— Start of Provided material —

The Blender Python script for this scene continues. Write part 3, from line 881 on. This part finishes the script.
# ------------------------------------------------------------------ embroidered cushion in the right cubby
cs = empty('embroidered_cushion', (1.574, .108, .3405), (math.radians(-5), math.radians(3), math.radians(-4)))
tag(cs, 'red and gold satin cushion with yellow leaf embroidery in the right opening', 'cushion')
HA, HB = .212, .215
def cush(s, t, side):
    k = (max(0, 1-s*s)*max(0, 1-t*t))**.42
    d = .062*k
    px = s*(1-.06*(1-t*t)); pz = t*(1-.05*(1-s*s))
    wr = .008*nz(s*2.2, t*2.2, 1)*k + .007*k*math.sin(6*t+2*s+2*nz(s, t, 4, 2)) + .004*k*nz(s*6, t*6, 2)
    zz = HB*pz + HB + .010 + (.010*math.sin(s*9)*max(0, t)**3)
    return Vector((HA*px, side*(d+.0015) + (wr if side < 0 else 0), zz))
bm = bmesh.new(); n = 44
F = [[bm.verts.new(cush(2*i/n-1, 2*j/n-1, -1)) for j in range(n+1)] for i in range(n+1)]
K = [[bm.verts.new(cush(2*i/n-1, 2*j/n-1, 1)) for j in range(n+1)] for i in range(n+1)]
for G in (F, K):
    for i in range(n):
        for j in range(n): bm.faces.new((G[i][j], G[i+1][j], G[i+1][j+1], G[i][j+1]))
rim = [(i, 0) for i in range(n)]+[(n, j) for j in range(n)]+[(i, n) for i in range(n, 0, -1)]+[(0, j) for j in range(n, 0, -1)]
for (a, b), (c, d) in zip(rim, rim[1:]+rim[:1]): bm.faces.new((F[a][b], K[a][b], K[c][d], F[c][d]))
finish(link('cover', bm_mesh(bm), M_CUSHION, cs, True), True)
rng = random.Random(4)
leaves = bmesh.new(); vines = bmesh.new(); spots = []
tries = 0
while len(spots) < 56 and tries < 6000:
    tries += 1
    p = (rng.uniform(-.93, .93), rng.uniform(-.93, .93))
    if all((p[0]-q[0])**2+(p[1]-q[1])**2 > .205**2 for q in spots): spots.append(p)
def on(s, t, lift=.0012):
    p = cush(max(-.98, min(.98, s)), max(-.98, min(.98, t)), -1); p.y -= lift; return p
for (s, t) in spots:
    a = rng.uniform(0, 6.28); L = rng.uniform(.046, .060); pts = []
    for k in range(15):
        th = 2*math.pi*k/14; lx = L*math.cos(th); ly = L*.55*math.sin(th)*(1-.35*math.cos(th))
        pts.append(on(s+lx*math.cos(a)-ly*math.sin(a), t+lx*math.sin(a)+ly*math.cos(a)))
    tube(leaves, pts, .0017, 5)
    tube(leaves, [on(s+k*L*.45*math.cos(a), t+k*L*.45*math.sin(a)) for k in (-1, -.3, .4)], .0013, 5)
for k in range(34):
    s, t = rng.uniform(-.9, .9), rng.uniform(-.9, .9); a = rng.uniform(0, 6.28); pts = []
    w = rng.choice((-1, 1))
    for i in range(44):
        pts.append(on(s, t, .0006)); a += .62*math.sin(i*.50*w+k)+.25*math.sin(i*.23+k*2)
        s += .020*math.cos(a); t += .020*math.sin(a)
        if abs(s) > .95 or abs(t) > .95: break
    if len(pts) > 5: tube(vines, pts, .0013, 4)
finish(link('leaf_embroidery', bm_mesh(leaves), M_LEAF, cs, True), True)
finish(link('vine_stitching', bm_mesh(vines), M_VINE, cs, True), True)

— End of Provided material —

Recite the full listing above exactly.

Output for this exercise ::
The Blender Python script for this scene continues. Write part 3, from line 881 on. This part finishes the script.
# ------------------------------------------------------------------ embroidered cushion in the right cubby
cs = empty('embroidered_cushion', (1.574, .108, .3405), (math.radians(-5), math.radians(3), math.radians(-4)))
tag(cs, 'red and gold satin cushion with yellow leaf embroidery in the right opening', 'cushion')
HA, HB = .212, .215
def cush(s, t, side):
    k = (max(0, 1-s*s)*max(0, 1-t*t))**.42
    d = .062*k
    px = s*(1-.06*(1-t*t)); pz = t*(1-.05*(1-s*s))
    wr = .008*nz(s*2.2, t*2.2, 1)*k + .007*k*math.sin(6*t+2*s+2*nz(s, t, 4, 2)) + .004*k*nz(s*6, t*6, 2)
    zz = HB*pz + HB + .010 + (.010*math.sin(s*9)*max(0, t)**3)
    return Vector((HA*px, side*(d+.0015) + (wr if side < 0 else 0), zz))
bm = bmesh.new(); n = 44
F = [[bm.verts.new(cush(2*i/n-1, 2*j/n-1, -1)) for j in range(n+1)] for i in range(n+1)]
K = [[bm.verts.new(cush(2*i/n-1, 2*j/n-1, 1)) for j in range(n+1)] for i in range(n+1)]
for G in (F, K):
    for i in range(n):
        for j in range(n): bm.faces.new((G[i][j], G[i+1][j], G[i+1][j+1], G[i][j+1]))
rim = [(i, 0) for i in range(n)]+[(n, j) for j in range(n)]+[(i, n) for i in range(n, 0, -1)]+[(0, j) for j in range(n, 0, -1)]
for (a, b), (c, d) in zip(rim, rim[1:]+rim[:1]): bm.faces.new((F[a][b], K[a][b], K[c][d], F[c][d]))
finish(link('cover', bm_mesh(bm), M_CUSHION, cs, True), True)
rng = random.Random(4)
leaves = bmesh.new(); vines = bmesh.new(); spots = []
tries = 0
while len(spots) < 56 and tries < 6000:
    tries += 1
    p = (rng.uniform(-.93, .93), rng.uniform(-.93, .93))
    if all((p[0]-q[0])**2+(p[1]-q[1])**2 > .205**2 for q in spots): spots.append(p)
def on(s, t, lift=.0012):
    p = cush(max(-.98, min(.98, s)), max(-.98, min(.98, t)), -1); p.y -= lift; return p
for (s, t) in spots:
    a = rng.uniform(0, 6.28); L = rng.uniform(.046, .060); pts = []
    for k in range(15):
        th = 2*math.pi*k/14; lx = L*math.cos(th); ly = L*.55*math.sin(th)*(1-.35*math.cos(th))
        pts.append(on(s+lx*math.cos(a)-ly*math.sin(a), t+lx*math.sin(a)+ly*math.cos(a)))
    tube(leaves, pts, .0017, 5)
    tube(leaves, [on(s+k*L*.45*math.cos(a), t+k*L*.45*math.sin(a)) for k in (-1, -.3, .4)], .0013, 5)
for k in range(34):
    s, t = rng.uniform(-.9, .9), rng.uniform(-.9, .9); a = rng.uniform(0, 6.28); pts = []
    w = rng.choice((-1, 1))
    for i in range(44):
        pts.append(on(s, t, .0006)); a += .62*math.sin(i*.50*w+k)+.25*math.sin(i*.23+k*2)
        s += .020*math.cos(a); t += .020*math.sin(a)
        if abs(s) > .95 or abs(t) > .95: break
    if len(pts) > 5: tube(vines, pts, .0013, 4)
finish(link('leaf_embroidery', bm_mesh(leaves), M_LEAF, cs, True), True)
finish(link('vine_stitching', bm_mesh(vines), M_VINE, cs, True), True)